In Greece Brimeyer presented himself in the police station, said that his passport had been stolen and requested temporary documents. He registered himself as Alexis Romanov Dolgorouki and for the next ten years he used those documents to "prove" his status.

1979 Brimeyer was living in Spain and contacted the cadet line of the Anjou Durassos. He convinced some of them to give their support and recognize him as the head of the royal house of Anjou-Durazzo. 1982 he published a book "I, Alexis, Great Grandson of the Tsar" by "H.R.H. Prince Alexis d'Anjou Romanov-Dolgorouki, Duke of Durazzo". The book included a "will" where Vassili d'Anjou Durassow supposedly recognized him as his only son. Thus he claimed connection to the house of Anjou and the throne of Naples.

Brimeyer claimed Victor Brimeyer was not his father. He claimed that after his mother divorced Brimeyer she married Vassili d'Anjou Durassow on 15 April 1947 and that he was born exactly two years after his real birth date. Note that Durassow never actually married and was possibly homosexual. This supposed marriage was then annulled and she married Prince Igor Dolgorouki on 6 September 1948. Note that she married Farby two years later. Brimeyer claimed that the couple had been elected as royal rulers of Ukraine and had resigned 1939.

In August 1984 Brimeyer's mother, now styled Princess Olga Beatrice Nikolaevna Romanovskaia Dolgoroukaia, Princess of the Ukraine, Countess di Fonzo married Major General Bruce-Alfonso de Bourbon, Prince of Condé (another pretender, real name Bruce Chalmers). After the wedding the supposed prince adopted Brimeyer. This gave Brimeyer an excuse to add a title Bourbon-Conde and a supposed link to throne of Navarre. Note that the last known member of the house of Conde hanged himself 1830.

Next Brimeyer begun to claim that his father was the son of prince Dolgorouki. He again claimed that prince Dolgorouki had married Grand Duchess Maria Nicolaevna, who had supposedly escaped her execution in Ekaterinburg and that his mother was their only daughter. He also claimed that his alleged grandfather had been elected King of Ukraine and somehow convinced some orthodox priests that he was the heir of a throne that does not actually exist. Thus he claimed connection to Romanovs and the throne of Russia.

Brimeyer sent numerous letters to king Juan Carlos and demanded recognition. In some stage he had married and sired a son. He also managed to convince the British College of Arms to include himself in some of the documents.

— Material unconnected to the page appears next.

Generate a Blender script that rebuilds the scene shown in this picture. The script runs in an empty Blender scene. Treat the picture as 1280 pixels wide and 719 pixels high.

In 1992 two Greater Serbian-nationalists including Vojislav Šešelj visited Brimeyer in Spain, supposedly to offer him the throne of Serbia. Brimeyer told the journalists that he had been in touch with Slobodan Milošević who was supposedly in favor of restoring the Serbian monarchy, in the form of Greater Serbia including most of former Yugoslavia. At that sage he used a title Prince Alexis II Nemanitch Romanov Dolgorouki, Grand Master of the (fraudulent) Order of Saint John of Jerusalem. He had convinced his Serbian nationalist supporters that he was descended, in a very convoluted manner, from Hrebeljanovic Nemanitch.

Brimeyer claimed to have accepted the throne of Serbia. There at least appeared to be some support. The European Monarchist Association published a communiqué where it stated Brimeyer's real identity. The scheme appears to have collapsed.

Alexis Brimeyer died of AIDS in Madrid in March 1995. Some of his supporters have continued to run his affairs for some time afterwards.